Task to complete –
Scan the entries below for the word "empty". Copy each line that has it.

+++ Records for processing

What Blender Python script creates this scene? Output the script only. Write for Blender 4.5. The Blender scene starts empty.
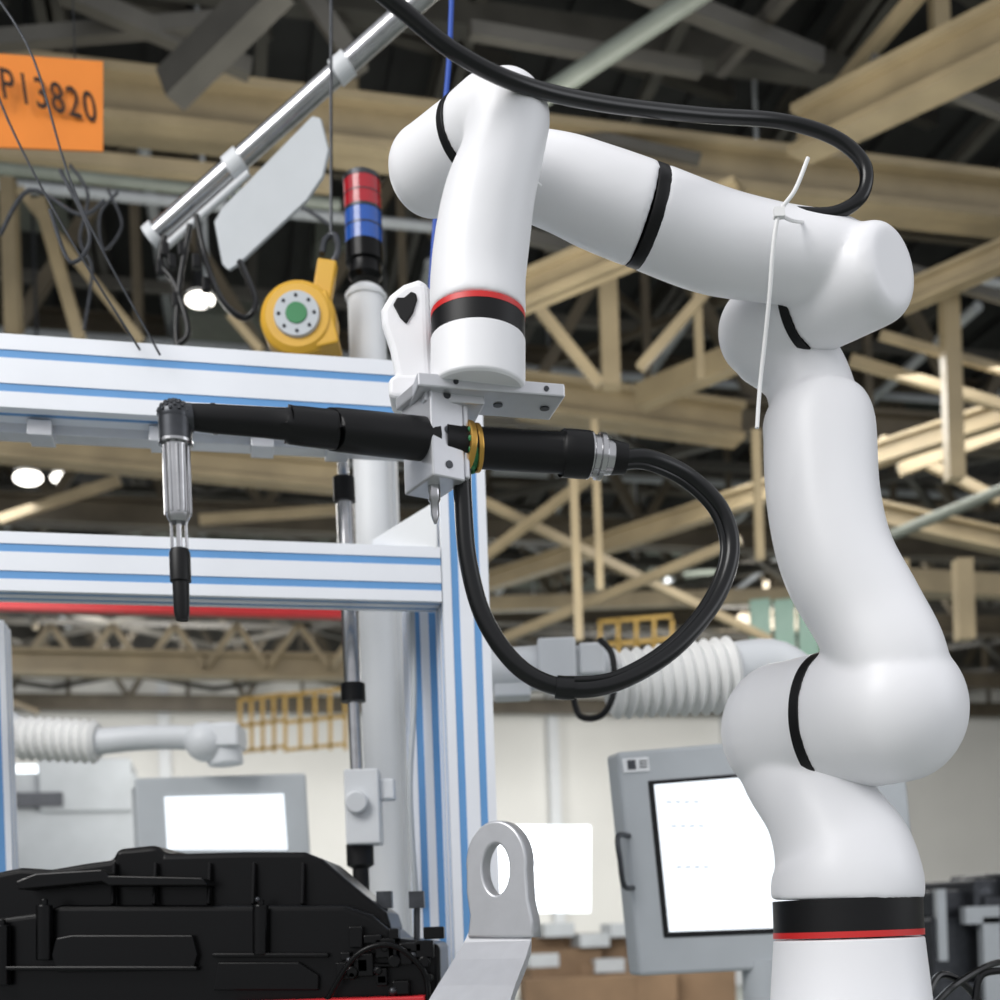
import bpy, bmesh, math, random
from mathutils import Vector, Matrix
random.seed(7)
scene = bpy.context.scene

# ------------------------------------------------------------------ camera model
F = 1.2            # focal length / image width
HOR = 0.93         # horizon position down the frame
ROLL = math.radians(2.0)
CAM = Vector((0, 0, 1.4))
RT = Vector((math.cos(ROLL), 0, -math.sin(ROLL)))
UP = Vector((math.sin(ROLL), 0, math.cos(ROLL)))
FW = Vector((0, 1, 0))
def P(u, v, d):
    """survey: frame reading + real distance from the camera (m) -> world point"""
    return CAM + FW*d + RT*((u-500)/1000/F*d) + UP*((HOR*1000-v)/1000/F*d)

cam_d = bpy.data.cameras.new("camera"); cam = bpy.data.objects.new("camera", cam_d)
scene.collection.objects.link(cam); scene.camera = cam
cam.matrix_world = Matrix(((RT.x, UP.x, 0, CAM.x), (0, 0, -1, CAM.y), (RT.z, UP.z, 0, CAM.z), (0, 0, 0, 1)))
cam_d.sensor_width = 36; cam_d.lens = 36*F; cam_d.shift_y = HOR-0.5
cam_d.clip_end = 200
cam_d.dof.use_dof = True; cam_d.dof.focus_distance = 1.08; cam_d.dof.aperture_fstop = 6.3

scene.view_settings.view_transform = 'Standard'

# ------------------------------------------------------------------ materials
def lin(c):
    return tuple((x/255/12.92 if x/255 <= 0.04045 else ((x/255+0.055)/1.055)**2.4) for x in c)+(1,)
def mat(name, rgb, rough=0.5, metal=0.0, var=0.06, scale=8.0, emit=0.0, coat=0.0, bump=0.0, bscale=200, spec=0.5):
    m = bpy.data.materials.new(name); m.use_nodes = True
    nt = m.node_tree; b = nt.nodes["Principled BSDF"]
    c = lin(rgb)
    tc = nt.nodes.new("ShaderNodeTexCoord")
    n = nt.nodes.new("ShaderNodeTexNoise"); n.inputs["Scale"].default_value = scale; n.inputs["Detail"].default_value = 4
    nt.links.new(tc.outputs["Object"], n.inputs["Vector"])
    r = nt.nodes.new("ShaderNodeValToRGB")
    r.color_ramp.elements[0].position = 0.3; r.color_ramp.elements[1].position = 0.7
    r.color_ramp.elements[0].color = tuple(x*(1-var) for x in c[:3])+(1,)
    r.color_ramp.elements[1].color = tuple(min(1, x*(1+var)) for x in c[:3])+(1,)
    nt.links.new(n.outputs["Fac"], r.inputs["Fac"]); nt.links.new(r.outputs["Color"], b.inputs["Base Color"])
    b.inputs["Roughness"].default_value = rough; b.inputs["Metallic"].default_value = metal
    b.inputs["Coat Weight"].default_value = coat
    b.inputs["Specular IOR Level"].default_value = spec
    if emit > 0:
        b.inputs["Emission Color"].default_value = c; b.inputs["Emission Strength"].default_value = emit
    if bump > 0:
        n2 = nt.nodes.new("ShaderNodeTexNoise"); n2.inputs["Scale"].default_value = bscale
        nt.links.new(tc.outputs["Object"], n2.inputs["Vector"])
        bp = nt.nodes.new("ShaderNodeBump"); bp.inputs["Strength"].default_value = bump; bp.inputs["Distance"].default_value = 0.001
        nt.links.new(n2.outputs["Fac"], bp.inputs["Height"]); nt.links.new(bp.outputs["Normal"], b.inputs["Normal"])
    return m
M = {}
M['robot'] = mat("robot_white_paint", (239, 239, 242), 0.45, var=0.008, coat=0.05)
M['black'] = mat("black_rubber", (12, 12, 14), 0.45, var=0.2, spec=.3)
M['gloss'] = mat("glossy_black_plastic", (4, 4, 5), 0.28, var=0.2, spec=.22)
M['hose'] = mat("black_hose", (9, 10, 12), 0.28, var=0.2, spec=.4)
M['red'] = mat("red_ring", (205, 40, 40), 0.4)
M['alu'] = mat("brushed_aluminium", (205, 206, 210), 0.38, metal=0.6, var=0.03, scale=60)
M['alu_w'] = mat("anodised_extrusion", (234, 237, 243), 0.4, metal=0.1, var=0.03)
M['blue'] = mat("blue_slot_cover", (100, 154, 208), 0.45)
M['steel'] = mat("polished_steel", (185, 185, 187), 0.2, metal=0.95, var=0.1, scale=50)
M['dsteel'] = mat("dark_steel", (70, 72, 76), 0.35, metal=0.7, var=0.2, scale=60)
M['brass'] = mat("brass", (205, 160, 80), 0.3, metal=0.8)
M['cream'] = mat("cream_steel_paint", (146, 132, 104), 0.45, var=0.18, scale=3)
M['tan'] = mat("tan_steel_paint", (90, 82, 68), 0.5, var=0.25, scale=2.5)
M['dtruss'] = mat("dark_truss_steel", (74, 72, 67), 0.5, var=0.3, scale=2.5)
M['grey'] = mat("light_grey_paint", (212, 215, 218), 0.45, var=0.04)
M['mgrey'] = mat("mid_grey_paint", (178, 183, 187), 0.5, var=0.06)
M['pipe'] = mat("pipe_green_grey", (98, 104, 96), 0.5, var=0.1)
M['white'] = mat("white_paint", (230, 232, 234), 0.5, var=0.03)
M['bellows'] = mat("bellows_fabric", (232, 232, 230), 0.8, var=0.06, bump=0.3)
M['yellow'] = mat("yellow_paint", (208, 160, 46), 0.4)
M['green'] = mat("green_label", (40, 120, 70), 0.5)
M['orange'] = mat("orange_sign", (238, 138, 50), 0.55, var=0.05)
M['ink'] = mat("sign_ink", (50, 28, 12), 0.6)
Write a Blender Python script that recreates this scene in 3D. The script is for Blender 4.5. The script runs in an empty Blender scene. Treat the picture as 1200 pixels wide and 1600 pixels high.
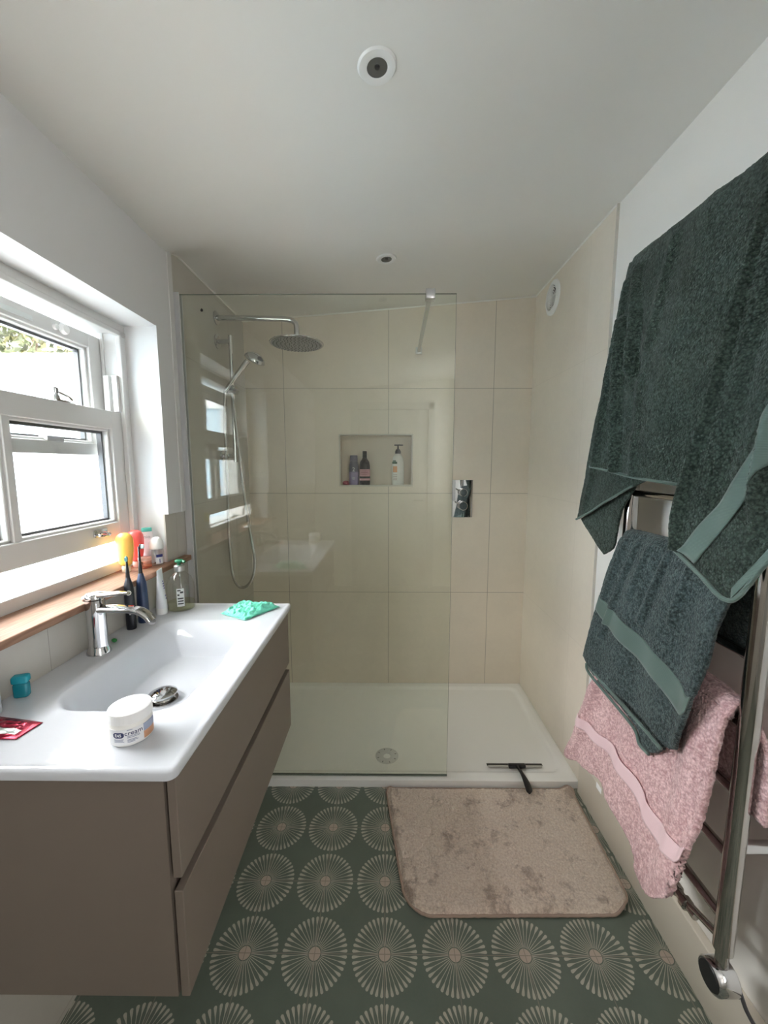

++++++

Full answer –
What Blender Python script creates this scene? Output the script only. Write for Blender 4.5. The Blender scene starts empty.
Write a Blender Python script that recreates this scene in 3D. The script is for Blender 4.5. The script runs in an empty Blender scene. Treat the picture as 1200 pixels wide and 1600 pixels high.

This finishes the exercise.